- [PROBLEM TO WORK ON]
Return only the number of lines holding the word "picture".

- [ENTRIES SUPPLIED]
'''
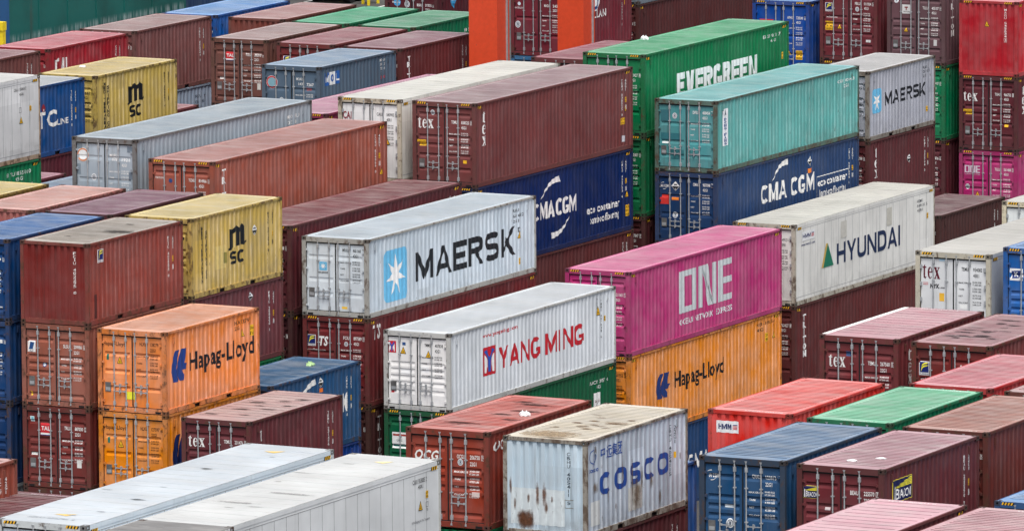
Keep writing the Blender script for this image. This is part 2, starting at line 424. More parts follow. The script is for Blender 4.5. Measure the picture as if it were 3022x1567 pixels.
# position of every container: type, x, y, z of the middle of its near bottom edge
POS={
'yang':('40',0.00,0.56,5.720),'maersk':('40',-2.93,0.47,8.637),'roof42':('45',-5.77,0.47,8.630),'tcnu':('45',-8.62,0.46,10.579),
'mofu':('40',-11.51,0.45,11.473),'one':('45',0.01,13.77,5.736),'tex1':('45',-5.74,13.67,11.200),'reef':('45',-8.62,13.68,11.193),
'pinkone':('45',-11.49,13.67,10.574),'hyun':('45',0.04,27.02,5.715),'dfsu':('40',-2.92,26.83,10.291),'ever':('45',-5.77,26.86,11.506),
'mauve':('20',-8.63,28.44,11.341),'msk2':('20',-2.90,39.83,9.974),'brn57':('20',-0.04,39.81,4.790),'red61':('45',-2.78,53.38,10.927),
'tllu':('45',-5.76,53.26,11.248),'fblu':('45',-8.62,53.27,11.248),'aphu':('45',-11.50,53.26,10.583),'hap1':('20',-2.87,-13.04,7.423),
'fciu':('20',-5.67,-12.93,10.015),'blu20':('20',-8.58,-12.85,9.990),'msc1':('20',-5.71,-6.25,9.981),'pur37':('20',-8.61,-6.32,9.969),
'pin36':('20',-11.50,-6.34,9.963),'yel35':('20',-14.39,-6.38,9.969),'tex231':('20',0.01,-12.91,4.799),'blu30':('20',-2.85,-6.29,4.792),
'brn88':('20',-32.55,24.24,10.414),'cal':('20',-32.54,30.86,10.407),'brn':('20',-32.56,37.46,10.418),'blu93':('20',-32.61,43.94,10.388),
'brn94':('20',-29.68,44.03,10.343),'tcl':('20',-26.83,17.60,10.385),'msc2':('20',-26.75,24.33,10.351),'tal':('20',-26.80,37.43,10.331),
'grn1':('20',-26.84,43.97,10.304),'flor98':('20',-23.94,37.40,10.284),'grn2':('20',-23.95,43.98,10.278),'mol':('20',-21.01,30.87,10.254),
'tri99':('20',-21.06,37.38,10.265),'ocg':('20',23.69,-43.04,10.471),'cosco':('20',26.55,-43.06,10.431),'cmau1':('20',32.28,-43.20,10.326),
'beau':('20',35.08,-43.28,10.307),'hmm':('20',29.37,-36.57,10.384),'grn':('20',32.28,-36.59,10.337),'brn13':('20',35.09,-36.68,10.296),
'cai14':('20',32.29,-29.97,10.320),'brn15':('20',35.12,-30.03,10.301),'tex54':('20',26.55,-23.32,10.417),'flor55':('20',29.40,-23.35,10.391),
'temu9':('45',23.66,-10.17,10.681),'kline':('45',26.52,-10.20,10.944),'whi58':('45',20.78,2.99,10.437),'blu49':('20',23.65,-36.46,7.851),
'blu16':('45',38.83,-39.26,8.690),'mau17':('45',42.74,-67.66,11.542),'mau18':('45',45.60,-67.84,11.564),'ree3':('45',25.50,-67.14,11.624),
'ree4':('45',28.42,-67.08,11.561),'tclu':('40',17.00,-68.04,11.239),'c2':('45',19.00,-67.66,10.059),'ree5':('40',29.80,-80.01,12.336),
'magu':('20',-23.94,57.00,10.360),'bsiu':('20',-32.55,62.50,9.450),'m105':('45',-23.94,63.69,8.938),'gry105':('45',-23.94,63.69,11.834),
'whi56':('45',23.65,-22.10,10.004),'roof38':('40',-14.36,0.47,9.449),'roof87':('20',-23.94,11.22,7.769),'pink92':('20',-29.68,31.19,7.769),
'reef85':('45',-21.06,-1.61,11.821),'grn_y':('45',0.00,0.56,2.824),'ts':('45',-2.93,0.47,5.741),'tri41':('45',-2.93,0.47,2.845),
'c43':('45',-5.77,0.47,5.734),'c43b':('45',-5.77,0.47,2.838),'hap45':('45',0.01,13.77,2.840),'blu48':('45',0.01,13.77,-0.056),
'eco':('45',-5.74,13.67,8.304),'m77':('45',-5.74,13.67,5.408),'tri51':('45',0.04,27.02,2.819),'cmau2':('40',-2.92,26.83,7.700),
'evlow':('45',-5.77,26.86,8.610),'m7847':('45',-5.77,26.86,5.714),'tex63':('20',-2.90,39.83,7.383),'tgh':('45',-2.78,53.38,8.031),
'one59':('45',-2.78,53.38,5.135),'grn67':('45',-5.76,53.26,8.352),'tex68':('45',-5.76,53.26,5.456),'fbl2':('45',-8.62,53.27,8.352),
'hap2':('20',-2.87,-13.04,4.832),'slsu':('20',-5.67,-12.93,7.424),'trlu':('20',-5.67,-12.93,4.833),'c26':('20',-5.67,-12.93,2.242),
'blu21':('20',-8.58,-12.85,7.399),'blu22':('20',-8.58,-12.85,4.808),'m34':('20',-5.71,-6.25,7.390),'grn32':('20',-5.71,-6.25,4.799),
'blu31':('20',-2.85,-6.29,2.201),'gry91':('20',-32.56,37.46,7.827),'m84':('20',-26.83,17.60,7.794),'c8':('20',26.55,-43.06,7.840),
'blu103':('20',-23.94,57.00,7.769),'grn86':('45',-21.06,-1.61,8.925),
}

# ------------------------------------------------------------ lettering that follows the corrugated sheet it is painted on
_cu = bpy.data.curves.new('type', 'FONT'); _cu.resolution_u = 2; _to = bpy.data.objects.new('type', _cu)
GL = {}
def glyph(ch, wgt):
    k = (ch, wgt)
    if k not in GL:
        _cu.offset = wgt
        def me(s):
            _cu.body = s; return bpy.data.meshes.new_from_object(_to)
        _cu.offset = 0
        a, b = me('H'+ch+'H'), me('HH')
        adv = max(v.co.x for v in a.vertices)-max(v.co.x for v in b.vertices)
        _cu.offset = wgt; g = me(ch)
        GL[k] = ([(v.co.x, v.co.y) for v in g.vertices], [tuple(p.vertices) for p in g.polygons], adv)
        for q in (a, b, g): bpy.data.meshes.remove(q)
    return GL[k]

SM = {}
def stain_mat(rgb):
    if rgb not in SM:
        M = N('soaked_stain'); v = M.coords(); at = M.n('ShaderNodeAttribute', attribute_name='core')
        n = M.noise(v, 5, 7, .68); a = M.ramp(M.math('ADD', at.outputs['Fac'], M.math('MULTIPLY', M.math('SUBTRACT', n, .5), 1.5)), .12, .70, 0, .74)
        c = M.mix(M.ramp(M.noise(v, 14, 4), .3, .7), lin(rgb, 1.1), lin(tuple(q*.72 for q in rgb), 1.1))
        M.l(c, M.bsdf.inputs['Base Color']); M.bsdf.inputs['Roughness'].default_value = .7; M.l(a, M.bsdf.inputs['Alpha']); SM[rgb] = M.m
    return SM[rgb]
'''
'''
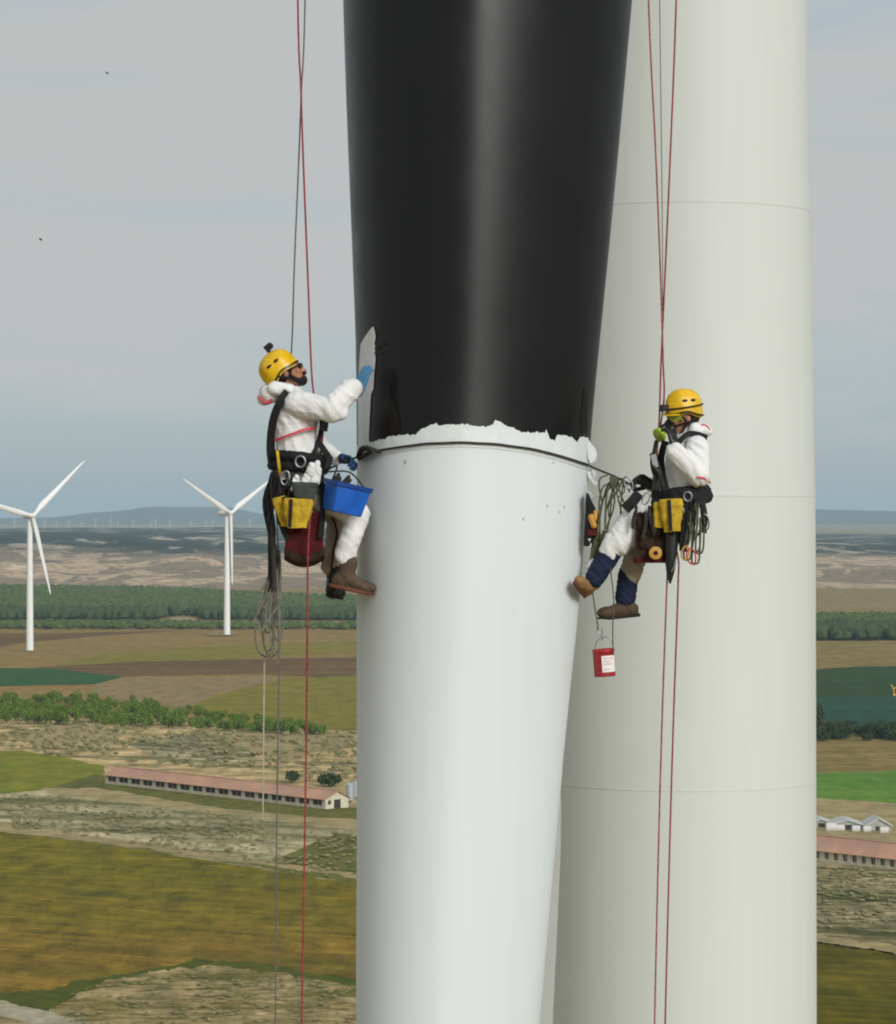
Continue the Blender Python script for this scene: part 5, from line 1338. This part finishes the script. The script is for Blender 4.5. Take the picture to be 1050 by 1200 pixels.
'''
- [RESULT BELOW]
2